As cidades de Auckland e Christchurch, na Nova Zelândia, também sediaram manifestações neste sábado. Em Auckland, dezenas de pessoas se reuniram e explicavam, em inglês, a revolta contra o uso de dinheiro público em obras da Copa do Mundo.

No domingo (23), é a vez de Wellington, capital neozeolandesa.
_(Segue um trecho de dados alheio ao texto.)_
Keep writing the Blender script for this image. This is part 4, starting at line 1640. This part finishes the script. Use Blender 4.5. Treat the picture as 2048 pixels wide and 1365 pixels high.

Estudantes programam um ato em frente à embaixada brasileira.

Veja vídeo

Calculada em 4.600 pessoas, a comunidade de imigrantes brasileiros na Nova Zelandia é, em geral, oriunda de uma classe media cansada dos problemas sociais.

"A orientação do Itamaraty é clara: o governo está aberto, e estes são sinais de democracia, de que eles precisam ser ouvidos", avaliou o embaixador brasileiro na Nova Zelândia, Eduardo Gradilone.

O diplomata diz estar aberto a receber os manifestantes. "Mas obviamente não irei, já que também somos governo Dilma."

"Chegou a hora de o país acordar. Uma minoria tenta prejudicar a credibilidade com depredações, mas este é um momento histórico em que o Brasil deixa de assistir passivamente À precariedade da educação, dos hospitais e o descaso com a corrupção, e vai às ruas", avalia a bacharel em direito brasileira Raquel de Bittencourt, 26 anos, moradora de Mount Cook, Wellington.
Zelândia

Mais de 2.300 perfis no Facebook confirmaram presença nos protestos nas tres principais cidades neo-zelandesas. Na última terça, em Sidney, cerca de 500 brasileiros e australianos realizaram uma manifestação no Hyde Park. Dublin chegou a reunir mais de 1,5 mil pessoas no último final de semana.